E.g., see the nice work on the PAM library (https://arxiv.org/abs/1612.05665). Ideas from this work were used to build lots of cool things (immutable graph data structures, segment trees, databases) that are very fast, and all immutable.



This shit is all lies dude. In measurements like this, they constrain mutable structures to the same memory layouts and ideas as immutable ones and say “see! Sometimes kinda close!”

But this is just bog standard FP community lies.


> bog standard FP community lies > constrain mutable structures to the same memory layouts and ideas as immutable ones

What are you even talking about, "dude"? I don't think you have the background or knowledge you seem to think you have to argue about this space. It's OK, as you blithely pointed out in your earlier post, there is a place called medium where you'll find likeminded folks that will eat up your drivel.


Interestingly, medium is the place pushing idiotic “always runtime immutable or ur dumb” nonsense, resulting in this blog post because people such as yourself are eating it up on the basis of moronic bullshit like “beautiful”.

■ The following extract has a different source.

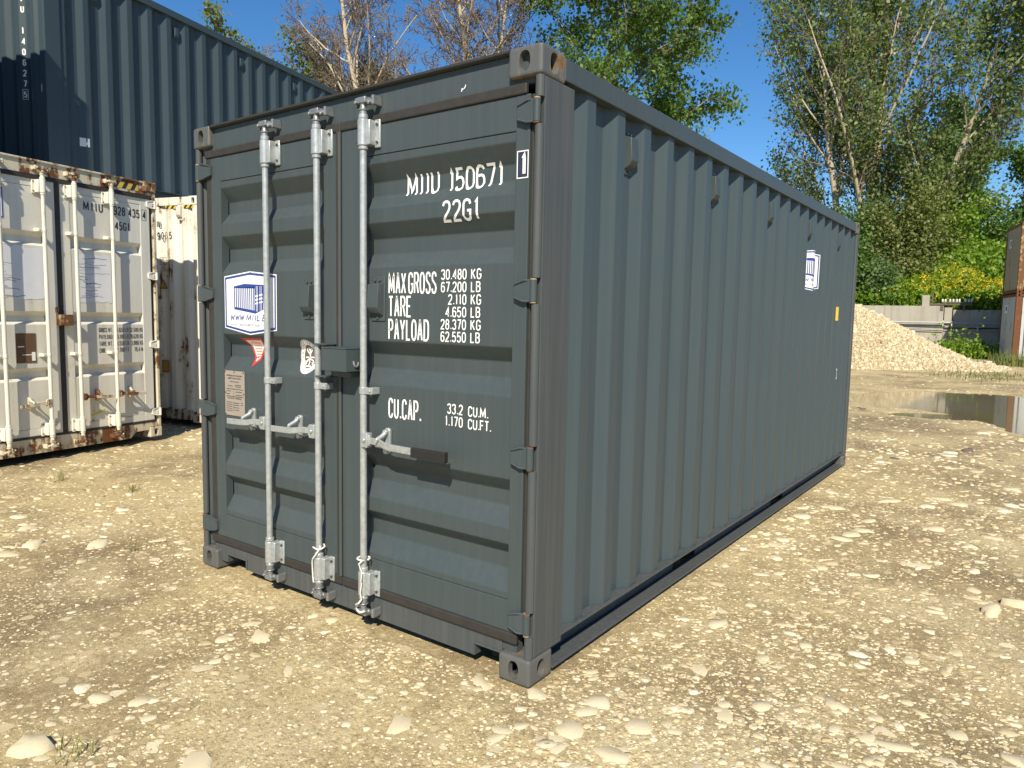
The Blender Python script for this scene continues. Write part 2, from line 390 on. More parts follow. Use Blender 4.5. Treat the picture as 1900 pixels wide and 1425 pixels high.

>what are you even talking about

I am talking about your own posts, perpetuating more moronic FP lies

>background

Nobody needs background to see that needlessly copying data for no reason is more expensive than not doing that.

Unfortunately for FP programmers, the moronic levels of doing this is actually worse than it sounds, as needlessly copying data is basically completely antithetical to how every modern CPU wants to optimally work.

It isn’t “me” declaring that runtime immutability is moronic. It is your CPU telling you that.


The CPU is disagreeing with you:

https://ceur-ws.org/Vol-1291/ewili14_15.pdf

Given the age of your account my guess is that you're still young with too strong opinions and too little experience. That's ok, we all start there. But I can tell you from experience, that you'll need to outgrow that mindset in order to grow intellectually.

The difference between mutability and immutability is not as clear cut as you think, and might just be the difference between a `& mut` and a `&`.